Il motivo per il quale Ubisoft abbia deciso di trasformare Assassin’s Creed da action adventure a saga open world con meccaniche da RPG, a partire da Origins, forse non lo sapremo mai davvero. Ma alcune risposte arrivano da chi, in quegli anni, viveva dall’interno le scelte del colosso francese.
Alex Hutchinson, veterano Ubisoft e direttore di Assassin’s Creed III e Far Cry 4, ha lasciato lo studio nel 2017, pochi mesi prima dell’uscita di Origins. Attraverso una recente intervista, il creativo ha deciso di offrire uno sguardo su un momento cruciale della storia del franchise:
All’epoca c’era una forte pressione interna a Ubisoft per “tenere il disco nel lettore”. In pratica, l’obiettivo era ritardare la rivendita: l’unico a guadagnarci era GameStop. Ai designer veniva chiesto di allungare la durata dei giochi: sembrava la soluzione più “pro-giocatore” per un franchise in cui il multiplayer non aveva mai davvero funzionato.
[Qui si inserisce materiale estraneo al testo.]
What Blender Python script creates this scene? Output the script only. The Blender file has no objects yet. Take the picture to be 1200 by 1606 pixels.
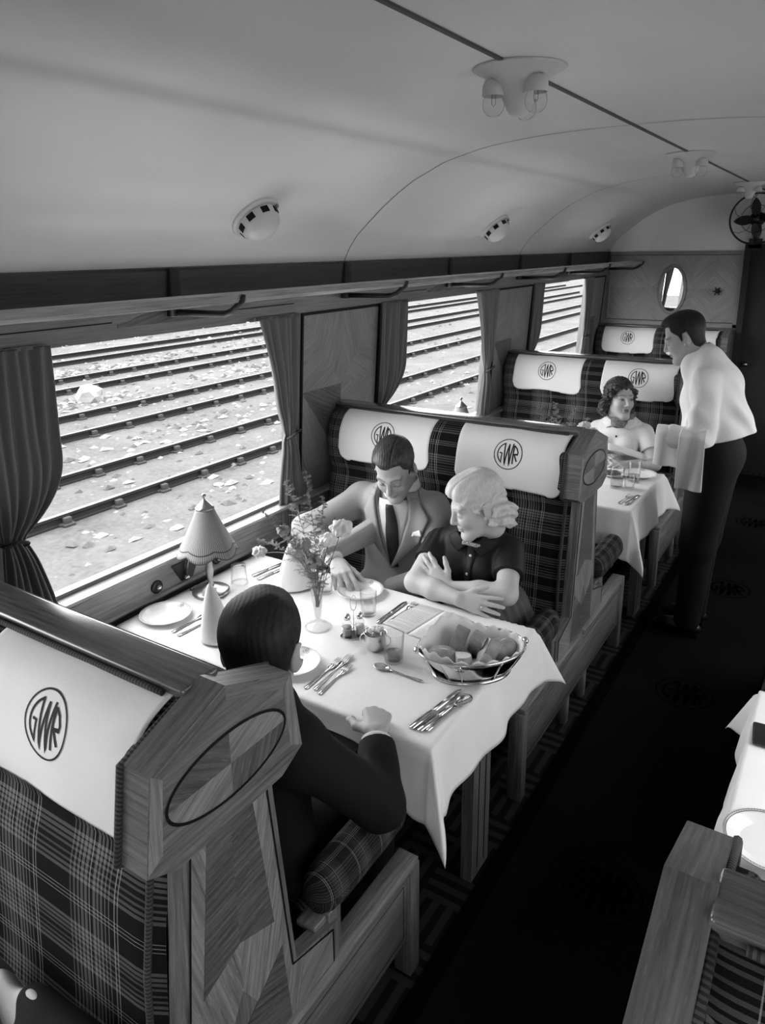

La svolta verso il formato RPG, secondo Hutchinson, fu anche una questione di costi:
I giochi action adventure, che era ciò che Assassin’s Creed era in origine, sono notoriamente cari per ora di gameplay. Il modo più economico ed efficace per allungarli era aggiungere elementi da gioco di ruolo.
Pur non indicando questo come unico motivo del cambio di rotta, Hutchinson ammette di non aver mai compreso del tutto la decisione. Il rischio, sottolinea, era la saturazione: “Se hai appena speso 200 ore in un AC, sarai davvero dell’umore di ricominciare un anno dopo?”
A salvare la formula, secondo lui, sono stati i continui cambi di ambientazione e protagonisti, che mantengono la freschezza del brand.
Oggi la saga open world gode ancora di grande popolarità, ma le parole di Hutchinson intercettano un sentimento diffuso tra i fan storici: la nostalgia per un Assassin’s Creed più lineare e stealth. Un ritorno alle origini che Mirage ha tentato di evocare, senza convincere del tutto.